Some people really missed Anakin’s first question as suited Vader “where is Padmé? is she safe? is she alright?” and then his anguished scream when told he killed her. In the RotS novel, he thinks about how this hurts, burns more than the lava. That he loved her, he will always love her—he could never will her death!
He was still actively Anakin before being told about Padmé’s death, and was truly sealed into Vader after it. His love for her is what blurs boundaries between Anakin and Vader—the love that is the bit of goodness still remaining in Anakin through the years and the thing Sidious couldn’t destroy.
Anakin left behind everything deliberately when he turned to the darkside to save Padmé. Preserving her was his motivation because she was everything to him. When she was lost, all was lost. Clubbing her with things and people that didn’t work out for Vader as Anakin when she was the one he chose over everything—she wasn’t something that didn’t work out.
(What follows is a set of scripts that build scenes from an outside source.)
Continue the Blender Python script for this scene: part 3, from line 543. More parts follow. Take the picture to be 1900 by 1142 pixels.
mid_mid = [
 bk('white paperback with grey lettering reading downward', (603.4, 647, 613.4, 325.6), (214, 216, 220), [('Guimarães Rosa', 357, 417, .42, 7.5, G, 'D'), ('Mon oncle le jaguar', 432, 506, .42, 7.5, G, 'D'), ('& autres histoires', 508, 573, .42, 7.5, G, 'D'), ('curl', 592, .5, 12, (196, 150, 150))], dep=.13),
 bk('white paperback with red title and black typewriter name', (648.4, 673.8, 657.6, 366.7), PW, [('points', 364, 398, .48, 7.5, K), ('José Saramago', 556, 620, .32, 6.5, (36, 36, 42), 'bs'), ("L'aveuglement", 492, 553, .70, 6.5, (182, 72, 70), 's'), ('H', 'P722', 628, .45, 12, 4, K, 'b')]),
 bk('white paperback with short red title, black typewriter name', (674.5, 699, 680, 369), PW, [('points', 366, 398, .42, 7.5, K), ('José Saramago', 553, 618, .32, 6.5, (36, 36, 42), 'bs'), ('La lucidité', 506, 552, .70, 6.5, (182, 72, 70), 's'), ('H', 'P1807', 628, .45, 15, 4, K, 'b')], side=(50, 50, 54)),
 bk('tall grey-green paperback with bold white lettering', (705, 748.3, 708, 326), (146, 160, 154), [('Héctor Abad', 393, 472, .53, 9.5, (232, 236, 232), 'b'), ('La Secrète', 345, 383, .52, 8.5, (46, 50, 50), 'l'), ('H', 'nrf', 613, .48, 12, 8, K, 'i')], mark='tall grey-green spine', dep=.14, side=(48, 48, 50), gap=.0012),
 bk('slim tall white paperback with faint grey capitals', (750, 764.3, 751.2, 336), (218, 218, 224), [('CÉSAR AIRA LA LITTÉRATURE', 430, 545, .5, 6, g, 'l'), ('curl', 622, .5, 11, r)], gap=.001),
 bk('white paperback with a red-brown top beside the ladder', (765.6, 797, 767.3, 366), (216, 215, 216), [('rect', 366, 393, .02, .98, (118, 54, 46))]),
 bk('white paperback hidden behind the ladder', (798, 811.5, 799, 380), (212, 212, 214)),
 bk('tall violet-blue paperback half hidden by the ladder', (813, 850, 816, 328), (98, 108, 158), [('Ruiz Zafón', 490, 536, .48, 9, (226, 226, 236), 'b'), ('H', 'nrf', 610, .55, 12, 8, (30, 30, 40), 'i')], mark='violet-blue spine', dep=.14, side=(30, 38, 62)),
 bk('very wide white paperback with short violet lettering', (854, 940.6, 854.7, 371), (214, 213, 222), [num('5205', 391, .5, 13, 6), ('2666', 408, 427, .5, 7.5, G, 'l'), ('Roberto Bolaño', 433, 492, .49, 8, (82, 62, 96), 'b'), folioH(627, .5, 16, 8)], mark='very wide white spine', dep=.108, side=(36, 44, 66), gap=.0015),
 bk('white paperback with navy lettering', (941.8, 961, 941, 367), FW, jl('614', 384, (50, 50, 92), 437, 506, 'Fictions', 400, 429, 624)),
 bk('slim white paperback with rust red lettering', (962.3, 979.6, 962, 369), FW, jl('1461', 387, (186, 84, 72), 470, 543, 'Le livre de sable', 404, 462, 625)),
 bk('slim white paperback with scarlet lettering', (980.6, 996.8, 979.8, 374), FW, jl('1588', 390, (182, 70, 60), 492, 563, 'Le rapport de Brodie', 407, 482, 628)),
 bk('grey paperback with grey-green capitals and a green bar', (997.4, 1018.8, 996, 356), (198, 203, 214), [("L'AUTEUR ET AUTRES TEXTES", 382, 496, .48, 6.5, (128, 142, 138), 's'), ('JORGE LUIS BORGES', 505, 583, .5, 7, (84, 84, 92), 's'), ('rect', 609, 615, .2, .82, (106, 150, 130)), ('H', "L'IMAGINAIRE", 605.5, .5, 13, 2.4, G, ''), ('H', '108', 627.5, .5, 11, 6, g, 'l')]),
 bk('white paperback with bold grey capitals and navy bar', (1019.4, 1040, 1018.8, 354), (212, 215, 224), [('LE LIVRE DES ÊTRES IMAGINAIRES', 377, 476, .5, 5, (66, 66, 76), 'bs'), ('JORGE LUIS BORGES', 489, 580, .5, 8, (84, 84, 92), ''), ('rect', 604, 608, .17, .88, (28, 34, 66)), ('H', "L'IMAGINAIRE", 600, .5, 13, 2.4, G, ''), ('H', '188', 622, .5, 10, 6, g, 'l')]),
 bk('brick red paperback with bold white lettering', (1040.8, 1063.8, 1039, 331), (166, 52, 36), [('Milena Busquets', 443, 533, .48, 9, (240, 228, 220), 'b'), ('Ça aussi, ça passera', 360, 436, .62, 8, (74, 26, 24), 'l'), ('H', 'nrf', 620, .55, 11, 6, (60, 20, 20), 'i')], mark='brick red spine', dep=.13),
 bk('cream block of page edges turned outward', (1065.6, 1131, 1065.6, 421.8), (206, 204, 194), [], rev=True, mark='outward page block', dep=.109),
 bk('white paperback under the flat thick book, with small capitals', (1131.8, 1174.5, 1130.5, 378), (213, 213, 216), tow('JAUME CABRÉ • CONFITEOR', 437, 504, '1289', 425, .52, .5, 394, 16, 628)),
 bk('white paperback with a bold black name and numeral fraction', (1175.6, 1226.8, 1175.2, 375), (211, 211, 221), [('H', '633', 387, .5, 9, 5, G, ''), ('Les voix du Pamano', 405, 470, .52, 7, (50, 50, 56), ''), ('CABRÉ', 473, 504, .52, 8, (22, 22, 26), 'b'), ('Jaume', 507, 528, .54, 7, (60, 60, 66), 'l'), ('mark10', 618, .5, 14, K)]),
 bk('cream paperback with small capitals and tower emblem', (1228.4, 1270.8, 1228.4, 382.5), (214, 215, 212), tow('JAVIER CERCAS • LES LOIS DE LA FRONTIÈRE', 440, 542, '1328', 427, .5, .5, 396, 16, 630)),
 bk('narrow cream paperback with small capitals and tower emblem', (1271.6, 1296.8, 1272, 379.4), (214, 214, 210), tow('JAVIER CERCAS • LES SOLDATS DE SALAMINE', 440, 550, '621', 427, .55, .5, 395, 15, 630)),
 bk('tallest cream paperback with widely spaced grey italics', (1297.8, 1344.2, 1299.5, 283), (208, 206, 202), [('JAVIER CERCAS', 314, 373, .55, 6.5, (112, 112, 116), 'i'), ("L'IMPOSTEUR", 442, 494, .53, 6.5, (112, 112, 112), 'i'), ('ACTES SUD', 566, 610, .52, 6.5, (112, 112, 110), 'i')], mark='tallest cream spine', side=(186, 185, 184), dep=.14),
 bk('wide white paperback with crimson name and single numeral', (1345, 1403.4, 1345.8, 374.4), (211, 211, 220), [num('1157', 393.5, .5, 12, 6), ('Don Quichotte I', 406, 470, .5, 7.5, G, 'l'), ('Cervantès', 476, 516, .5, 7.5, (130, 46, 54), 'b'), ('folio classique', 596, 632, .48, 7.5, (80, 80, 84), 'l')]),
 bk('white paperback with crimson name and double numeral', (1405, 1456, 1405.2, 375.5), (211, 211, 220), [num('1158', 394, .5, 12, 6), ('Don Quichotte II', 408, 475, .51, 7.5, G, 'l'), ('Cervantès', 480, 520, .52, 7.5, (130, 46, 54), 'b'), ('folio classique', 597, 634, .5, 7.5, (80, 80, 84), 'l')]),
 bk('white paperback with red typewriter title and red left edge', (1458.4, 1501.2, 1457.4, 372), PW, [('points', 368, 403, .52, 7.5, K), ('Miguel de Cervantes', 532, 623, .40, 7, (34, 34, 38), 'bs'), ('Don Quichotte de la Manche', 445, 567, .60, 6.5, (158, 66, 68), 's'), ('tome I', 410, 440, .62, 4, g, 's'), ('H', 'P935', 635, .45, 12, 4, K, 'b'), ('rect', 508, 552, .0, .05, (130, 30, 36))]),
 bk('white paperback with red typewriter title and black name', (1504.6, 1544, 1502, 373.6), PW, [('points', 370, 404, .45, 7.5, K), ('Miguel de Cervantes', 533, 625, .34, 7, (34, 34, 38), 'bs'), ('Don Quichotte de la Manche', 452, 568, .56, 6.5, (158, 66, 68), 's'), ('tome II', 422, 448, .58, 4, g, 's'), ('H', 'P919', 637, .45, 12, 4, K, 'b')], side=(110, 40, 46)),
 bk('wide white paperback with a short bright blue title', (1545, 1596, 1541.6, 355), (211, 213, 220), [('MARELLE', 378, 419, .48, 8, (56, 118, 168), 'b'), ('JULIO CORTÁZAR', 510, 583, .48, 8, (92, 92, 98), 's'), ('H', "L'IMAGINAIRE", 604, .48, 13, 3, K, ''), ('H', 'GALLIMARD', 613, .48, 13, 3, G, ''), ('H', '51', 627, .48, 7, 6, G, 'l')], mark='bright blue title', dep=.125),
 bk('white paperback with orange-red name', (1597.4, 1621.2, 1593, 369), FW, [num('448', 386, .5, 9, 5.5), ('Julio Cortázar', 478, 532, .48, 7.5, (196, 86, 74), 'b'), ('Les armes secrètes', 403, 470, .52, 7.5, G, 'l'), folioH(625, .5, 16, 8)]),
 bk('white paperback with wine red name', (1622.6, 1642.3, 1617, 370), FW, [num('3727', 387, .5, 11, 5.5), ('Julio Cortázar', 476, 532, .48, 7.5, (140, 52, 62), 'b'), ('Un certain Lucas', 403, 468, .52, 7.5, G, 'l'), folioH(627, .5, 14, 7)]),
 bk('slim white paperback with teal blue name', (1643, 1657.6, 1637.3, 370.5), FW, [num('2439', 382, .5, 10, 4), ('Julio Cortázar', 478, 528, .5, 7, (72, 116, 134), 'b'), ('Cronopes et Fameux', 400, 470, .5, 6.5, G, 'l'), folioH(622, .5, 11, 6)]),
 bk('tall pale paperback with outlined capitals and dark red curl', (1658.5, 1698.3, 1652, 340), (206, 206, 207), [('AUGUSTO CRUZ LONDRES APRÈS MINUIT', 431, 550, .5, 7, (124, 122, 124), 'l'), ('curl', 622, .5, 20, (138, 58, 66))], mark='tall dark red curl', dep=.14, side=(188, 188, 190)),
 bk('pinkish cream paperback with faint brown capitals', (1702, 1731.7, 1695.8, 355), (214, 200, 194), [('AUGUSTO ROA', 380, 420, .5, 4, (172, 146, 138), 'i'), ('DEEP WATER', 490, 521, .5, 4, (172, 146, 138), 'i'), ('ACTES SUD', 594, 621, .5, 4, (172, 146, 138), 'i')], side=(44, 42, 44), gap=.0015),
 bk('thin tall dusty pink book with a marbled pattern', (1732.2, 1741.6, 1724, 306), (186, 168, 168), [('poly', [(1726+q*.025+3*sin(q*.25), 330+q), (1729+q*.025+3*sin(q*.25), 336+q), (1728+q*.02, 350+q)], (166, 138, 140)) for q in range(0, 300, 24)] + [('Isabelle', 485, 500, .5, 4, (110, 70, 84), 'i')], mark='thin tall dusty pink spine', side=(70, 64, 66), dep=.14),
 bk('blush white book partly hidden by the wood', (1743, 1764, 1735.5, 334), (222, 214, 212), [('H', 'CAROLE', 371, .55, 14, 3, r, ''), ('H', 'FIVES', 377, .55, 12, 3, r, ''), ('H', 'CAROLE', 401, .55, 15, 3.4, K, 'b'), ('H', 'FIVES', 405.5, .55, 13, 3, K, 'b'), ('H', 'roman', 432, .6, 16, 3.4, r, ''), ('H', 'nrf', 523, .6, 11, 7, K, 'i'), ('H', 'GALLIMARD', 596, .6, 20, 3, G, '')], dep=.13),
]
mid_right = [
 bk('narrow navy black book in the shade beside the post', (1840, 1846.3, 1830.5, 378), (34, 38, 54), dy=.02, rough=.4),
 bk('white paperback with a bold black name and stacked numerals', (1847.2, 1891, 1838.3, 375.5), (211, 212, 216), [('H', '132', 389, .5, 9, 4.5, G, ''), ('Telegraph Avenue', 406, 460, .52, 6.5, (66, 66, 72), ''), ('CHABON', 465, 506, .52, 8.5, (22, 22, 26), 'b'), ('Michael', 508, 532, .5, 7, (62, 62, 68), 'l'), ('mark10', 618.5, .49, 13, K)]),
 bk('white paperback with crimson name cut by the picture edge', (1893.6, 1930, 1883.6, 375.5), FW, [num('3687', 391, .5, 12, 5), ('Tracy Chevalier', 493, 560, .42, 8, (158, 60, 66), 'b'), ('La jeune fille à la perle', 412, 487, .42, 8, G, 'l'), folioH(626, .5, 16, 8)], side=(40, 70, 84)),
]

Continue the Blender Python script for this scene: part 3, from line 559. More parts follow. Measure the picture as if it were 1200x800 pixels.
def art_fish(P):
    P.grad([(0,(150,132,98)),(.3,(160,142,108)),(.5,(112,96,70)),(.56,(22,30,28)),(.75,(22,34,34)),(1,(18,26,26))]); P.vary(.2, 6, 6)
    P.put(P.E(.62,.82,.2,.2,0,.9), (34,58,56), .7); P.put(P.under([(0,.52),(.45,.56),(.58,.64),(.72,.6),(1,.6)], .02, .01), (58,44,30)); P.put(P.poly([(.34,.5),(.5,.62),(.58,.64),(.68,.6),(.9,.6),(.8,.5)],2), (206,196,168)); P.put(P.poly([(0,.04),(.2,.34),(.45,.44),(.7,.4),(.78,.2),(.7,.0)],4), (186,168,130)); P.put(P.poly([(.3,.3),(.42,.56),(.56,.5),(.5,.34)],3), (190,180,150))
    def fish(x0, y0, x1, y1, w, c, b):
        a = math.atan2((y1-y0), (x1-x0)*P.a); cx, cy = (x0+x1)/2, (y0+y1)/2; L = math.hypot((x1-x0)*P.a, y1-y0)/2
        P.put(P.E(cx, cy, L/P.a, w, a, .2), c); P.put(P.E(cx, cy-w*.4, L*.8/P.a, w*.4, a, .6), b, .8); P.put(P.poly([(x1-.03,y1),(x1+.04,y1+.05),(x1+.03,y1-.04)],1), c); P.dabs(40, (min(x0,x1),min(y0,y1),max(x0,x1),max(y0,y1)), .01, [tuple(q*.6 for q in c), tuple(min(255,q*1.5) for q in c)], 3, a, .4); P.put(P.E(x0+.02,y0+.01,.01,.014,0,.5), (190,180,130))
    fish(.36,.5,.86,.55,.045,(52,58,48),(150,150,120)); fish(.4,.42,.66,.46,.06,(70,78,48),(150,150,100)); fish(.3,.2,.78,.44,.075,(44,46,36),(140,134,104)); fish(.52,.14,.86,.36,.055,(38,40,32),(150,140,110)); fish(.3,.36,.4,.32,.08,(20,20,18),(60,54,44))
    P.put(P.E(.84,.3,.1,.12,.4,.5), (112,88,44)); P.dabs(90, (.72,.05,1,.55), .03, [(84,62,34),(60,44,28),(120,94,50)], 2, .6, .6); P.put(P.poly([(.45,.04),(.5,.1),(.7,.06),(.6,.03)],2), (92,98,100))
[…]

The reason he hates himself is because he thinks he destroyed the person he ‘loves beyond love’. She was his everything that was lost! It’s the reason why Vader is an apathetic figure. Because connections are what drove Anakin. It’s the reason why he develops a connection with his abuser himself and stays subservient. Because there is no one to move him in any way. He doesn’t reach for power, for killing Sidious, for ruling the galaxy because none of it matters.
Until Luke comes into the picture. Pretending like Vader wouldn’t abandon empire and Sidious if Padmé comes alive somehow when as Vaderkin, he was already offering Padmé his head—and when he has already seen and mourned the consequences of not following padmé’s request—is certainly.. a choice (and not something that goes with ‘objective’ analysis as some Vader fans claim). Padmé and Luke parallels flew over their heads.
Vader is a pathetic figure who made the wrong choice to save the one thing that mattered to him the most, and then lost that very thing because of his choice. That’s the irony of the PT—it is the movies, it is the director’s commentary, it is in the creative commentary. Suited Vader is not Mustafar Anakin who believed he was reaching peaks of victory and about to gain everything. Suited Vader is the fallen Anakin.
“The thought of not being with you, I can’t breathe”, “Just help me save Padmé’s life, I can’t live without her”—the dialogues literally foreshadow the fate he ends up with without Padmé. Vader is defined by his grief for Padmé.
Anakin loved Padmé—as a person, as a jedi, as a sith, even from beyond the force. Stop questioning that to make your own favourite dynamics shine brighter for no reason.